**SOURCE EXCERPT:**
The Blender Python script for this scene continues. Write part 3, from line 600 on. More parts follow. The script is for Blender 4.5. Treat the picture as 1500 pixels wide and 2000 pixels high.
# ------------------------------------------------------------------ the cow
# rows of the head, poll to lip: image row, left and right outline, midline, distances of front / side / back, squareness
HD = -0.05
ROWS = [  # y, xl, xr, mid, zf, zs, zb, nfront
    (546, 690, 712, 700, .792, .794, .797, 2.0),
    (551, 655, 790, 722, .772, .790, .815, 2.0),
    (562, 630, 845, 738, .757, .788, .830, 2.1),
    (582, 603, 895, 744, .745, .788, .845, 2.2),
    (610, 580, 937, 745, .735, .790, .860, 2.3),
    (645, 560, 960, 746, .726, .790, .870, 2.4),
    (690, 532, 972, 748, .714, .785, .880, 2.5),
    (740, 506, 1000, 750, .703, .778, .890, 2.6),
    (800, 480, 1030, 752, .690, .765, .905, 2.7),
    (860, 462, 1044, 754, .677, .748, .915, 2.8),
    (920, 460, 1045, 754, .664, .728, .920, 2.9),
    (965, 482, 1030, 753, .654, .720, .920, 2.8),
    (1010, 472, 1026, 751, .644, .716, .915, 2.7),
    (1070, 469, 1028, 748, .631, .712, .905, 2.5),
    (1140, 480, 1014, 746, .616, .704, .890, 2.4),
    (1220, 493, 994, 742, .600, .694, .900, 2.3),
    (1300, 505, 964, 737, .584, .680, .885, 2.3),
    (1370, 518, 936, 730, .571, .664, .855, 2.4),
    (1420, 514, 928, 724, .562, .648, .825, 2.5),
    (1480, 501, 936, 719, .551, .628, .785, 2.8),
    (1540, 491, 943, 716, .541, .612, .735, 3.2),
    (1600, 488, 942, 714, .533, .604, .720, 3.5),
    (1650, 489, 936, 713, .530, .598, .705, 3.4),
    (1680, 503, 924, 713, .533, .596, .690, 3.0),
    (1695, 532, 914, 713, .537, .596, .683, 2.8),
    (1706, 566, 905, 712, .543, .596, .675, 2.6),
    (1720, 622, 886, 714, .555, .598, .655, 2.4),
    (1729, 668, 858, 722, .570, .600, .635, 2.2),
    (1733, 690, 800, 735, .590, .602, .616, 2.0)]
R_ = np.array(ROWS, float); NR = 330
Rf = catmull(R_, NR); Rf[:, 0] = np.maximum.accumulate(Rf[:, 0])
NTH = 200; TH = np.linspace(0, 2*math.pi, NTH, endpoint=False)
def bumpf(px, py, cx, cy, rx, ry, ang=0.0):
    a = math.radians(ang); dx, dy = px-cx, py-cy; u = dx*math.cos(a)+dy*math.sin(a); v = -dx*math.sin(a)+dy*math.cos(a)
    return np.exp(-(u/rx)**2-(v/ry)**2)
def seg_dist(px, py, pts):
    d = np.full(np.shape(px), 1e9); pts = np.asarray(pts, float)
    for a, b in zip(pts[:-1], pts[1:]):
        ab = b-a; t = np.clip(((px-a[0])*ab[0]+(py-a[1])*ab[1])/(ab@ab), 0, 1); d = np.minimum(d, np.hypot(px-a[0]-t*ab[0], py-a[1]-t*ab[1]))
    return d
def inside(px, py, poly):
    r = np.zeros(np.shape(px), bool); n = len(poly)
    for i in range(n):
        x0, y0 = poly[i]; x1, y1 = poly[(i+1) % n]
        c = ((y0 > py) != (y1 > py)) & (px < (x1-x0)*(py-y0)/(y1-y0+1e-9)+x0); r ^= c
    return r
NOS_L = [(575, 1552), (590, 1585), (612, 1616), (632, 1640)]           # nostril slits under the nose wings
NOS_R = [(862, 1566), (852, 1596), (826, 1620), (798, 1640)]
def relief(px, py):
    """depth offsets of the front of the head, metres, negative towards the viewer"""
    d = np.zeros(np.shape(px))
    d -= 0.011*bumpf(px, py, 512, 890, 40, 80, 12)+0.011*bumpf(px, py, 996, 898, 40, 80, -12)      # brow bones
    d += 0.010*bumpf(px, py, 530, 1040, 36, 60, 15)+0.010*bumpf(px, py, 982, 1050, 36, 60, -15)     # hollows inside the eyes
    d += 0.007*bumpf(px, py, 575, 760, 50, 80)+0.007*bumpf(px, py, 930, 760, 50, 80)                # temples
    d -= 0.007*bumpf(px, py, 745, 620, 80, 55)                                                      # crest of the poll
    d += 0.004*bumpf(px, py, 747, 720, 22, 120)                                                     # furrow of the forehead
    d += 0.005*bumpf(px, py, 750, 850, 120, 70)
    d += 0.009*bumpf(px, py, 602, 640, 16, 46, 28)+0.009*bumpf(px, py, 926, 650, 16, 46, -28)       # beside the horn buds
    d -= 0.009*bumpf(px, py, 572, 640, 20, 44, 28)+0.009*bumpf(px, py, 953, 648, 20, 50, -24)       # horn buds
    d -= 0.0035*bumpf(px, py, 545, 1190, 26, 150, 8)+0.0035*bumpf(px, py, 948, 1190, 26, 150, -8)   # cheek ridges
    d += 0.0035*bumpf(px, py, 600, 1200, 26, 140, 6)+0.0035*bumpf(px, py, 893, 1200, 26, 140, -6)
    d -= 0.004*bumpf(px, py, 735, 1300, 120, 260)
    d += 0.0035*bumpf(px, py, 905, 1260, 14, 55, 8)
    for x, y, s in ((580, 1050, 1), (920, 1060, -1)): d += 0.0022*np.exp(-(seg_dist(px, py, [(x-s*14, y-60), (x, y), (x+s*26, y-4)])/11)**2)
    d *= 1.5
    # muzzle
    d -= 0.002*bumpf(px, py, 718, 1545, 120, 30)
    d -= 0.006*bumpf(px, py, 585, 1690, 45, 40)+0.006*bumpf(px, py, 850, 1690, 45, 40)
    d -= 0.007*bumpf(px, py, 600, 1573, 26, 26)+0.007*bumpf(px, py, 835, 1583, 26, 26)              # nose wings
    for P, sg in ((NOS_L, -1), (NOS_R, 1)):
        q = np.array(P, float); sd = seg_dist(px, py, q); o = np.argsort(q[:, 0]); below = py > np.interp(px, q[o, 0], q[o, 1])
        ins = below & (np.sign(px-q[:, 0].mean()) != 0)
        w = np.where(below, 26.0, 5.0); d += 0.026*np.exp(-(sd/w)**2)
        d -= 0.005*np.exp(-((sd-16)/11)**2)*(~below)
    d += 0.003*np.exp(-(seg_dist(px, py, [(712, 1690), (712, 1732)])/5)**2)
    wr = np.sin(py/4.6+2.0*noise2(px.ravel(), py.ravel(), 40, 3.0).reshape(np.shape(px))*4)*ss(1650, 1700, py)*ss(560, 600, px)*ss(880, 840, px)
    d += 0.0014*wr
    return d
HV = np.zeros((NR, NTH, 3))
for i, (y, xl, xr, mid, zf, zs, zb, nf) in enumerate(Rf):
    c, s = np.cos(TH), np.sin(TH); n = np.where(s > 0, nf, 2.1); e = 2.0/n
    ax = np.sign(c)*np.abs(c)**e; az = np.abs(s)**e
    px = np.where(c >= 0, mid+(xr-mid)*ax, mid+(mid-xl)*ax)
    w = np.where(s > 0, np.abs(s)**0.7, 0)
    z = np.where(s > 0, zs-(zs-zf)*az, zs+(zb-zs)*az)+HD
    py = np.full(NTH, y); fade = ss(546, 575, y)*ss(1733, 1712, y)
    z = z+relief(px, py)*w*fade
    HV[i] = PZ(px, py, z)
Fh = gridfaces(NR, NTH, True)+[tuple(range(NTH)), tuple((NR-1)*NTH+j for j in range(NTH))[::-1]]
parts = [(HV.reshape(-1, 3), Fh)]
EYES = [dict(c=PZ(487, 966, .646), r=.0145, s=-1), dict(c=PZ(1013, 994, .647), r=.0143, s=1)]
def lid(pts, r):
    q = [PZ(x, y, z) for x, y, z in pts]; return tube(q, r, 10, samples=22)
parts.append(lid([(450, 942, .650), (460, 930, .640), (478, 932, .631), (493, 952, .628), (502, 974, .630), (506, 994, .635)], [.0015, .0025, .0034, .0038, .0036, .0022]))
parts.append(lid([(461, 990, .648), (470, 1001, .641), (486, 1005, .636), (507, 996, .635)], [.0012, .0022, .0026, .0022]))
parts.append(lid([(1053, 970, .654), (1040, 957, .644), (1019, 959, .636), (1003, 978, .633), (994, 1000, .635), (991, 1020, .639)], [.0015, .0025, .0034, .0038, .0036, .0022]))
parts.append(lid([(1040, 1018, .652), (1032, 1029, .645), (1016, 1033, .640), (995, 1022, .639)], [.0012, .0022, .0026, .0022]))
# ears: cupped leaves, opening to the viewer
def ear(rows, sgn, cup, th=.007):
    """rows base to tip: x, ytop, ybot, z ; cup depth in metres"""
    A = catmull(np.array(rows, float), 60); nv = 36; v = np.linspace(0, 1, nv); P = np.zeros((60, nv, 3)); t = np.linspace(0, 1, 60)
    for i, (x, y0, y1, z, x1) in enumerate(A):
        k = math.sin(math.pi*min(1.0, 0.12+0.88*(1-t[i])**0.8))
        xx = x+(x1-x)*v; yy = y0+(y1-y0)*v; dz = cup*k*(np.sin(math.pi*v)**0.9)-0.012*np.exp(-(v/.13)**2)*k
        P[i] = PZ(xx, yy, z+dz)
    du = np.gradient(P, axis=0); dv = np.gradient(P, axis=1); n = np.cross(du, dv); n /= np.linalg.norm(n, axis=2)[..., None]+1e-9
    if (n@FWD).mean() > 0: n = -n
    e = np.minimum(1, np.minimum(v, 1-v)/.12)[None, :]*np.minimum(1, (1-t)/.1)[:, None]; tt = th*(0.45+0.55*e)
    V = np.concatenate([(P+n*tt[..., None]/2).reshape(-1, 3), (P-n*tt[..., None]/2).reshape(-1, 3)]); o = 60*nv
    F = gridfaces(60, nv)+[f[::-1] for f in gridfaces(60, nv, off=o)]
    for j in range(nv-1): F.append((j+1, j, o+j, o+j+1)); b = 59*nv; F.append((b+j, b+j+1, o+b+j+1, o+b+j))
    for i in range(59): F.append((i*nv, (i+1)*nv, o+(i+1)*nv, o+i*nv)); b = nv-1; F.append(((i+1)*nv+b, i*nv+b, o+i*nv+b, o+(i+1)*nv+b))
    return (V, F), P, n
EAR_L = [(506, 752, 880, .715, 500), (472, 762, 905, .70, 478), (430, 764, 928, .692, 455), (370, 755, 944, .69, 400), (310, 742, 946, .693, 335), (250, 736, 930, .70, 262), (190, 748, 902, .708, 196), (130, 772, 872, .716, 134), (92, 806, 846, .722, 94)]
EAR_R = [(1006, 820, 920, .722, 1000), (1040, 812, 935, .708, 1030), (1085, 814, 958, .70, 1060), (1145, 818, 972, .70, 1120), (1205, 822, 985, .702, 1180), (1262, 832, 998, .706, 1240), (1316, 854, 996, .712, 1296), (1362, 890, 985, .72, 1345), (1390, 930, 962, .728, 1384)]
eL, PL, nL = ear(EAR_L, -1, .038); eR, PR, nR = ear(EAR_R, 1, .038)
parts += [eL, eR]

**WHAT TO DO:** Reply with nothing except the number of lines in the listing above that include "parts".

**THE OUTPUT:** 7